THE PROBLEM:
Present every line in which the string "scene" appears.

AVAILABLE DATA:
-- START --

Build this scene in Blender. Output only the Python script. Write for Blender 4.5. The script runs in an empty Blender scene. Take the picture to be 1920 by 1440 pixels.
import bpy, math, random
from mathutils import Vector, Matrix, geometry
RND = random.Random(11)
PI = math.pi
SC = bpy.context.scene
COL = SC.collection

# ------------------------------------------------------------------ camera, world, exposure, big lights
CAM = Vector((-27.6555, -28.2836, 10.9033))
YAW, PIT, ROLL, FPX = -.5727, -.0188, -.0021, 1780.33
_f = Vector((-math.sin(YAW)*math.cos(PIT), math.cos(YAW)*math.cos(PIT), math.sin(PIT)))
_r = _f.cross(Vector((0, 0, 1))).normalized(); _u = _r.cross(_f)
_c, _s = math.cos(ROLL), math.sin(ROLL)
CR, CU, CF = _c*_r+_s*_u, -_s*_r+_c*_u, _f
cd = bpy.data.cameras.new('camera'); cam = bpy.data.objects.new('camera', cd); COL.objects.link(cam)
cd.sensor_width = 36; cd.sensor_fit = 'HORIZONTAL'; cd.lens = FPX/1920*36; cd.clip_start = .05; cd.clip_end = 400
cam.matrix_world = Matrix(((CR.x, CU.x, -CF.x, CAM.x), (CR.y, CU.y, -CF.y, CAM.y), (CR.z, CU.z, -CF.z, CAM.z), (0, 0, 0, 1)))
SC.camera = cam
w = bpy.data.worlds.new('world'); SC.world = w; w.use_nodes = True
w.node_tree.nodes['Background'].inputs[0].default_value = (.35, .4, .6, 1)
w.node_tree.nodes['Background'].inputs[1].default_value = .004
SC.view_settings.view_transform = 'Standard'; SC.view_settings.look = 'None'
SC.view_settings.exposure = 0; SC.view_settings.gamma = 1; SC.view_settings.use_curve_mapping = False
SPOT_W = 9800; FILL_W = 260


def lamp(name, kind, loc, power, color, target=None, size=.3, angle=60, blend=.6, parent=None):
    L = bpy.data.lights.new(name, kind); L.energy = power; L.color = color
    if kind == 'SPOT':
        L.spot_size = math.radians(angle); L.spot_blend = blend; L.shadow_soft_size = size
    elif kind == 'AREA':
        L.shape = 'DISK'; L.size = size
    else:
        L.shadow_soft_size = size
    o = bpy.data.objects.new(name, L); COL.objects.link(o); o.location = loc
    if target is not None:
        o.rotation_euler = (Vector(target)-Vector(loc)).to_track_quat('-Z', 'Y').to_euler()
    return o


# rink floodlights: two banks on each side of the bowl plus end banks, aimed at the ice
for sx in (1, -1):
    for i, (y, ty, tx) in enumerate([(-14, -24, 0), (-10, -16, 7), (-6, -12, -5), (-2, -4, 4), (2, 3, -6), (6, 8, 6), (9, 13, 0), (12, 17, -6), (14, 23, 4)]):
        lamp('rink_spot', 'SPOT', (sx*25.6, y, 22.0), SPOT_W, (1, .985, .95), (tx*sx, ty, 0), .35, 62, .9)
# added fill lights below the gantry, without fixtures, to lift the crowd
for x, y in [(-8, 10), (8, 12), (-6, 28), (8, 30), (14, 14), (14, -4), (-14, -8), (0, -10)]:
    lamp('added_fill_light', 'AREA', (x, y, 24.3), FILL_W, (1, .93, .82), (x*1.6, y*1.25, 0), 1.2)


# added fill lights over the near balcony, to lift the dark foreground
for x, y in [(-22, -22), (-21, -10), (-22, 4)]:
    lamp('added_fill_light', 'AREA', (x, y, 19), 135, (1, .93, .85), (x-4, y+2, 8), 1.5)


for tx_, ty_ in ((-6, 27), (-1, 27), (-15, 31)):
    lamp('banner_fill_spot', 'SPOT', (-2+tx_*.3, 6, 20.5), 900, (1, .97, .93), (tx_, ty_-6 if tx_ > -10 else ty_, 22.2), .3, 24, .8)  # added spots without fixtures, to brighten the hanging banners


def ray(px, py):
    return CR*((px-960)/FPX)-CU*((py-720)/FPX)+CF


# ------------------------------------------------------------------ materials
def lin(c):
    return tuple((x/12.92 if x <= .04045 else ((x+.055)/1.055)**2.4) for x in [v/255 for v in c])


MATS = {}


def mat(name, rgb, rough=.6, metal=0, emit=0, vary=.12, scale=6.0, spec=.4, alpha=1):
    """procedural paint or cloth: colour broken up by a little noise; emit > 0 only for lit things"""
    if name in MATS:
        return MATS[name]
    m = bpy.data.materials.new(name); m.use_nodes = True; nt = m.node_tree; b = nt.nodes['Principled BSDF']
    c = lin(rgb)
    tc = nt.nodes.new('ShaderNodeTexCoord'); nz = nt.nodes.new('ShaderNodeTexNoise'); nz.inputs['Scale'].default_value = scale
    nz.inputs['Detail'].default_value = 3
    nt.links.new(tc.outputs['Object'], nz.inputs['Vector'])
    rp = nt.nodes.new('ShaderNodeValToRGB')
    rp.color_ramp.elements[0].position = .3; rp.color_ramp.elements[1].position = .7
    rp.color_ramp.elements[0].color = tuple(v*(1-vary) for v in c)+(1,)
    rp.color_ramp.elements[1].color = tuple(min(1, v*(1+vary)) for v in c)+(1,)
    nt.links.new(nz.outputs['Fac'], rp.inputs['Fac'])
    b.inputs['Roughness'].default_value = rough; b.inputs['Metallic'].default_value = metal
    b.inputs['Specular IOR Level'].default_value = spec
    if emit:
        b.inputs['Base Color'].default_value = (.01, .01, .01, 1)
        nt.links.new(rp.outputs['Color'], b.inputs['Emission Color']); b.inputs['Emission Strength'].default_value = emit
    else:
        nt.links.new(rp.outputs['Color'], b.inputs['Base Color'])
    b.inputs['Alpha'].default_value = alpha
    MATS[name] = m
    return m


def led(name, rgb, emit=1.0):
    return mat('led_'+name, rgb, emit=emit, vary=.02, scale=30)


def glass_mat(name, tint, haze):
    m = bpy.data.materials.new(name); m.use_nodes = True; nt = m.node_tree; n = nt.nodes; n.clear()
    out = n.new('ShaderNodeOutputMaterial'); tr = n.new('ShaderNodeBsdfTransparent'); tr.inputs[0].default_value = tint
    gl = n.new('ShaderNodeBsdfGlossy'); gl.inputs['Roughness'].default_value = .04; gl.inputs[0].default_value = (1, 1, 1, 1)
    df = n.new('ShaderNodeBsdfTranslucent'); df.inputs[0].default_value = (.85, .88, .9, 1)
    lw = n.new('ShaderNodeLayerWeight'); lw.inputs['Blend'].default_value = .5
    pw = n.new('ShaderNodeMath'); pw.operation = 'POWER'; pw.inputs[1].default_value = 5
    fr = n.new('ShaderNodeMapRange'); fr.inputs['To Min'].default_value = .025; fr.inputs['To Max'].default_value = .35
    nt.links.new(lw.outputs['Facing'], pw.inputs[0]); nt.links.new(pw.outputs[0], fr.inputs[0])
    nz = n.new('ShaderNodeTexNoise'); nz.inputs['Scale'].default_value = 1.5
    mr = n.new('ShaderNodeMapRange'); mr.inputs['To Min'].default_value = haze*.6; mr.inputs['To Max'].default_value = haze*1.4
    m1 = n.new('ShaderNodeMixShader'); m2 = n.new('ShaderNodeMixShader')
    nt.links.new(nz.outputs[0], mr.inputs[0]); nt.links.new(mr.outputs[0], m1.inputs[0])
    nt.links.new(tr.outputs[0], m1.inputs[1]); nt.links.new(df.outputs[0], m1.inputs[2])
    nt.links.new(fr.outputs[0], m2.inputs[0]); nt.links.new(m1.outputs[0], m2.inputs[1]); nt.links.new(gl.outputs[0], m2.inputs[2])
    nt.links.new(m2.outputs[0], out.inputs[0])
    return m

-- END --

ANSWER TO THIS PROBLEM:
Build this scene in Blender. Output only the Python script. Write for Blender 4.5. The script runs in an empty Blender scene. Take the picture to be 1920 by 1440 pixels.
SC = bpy.context.scene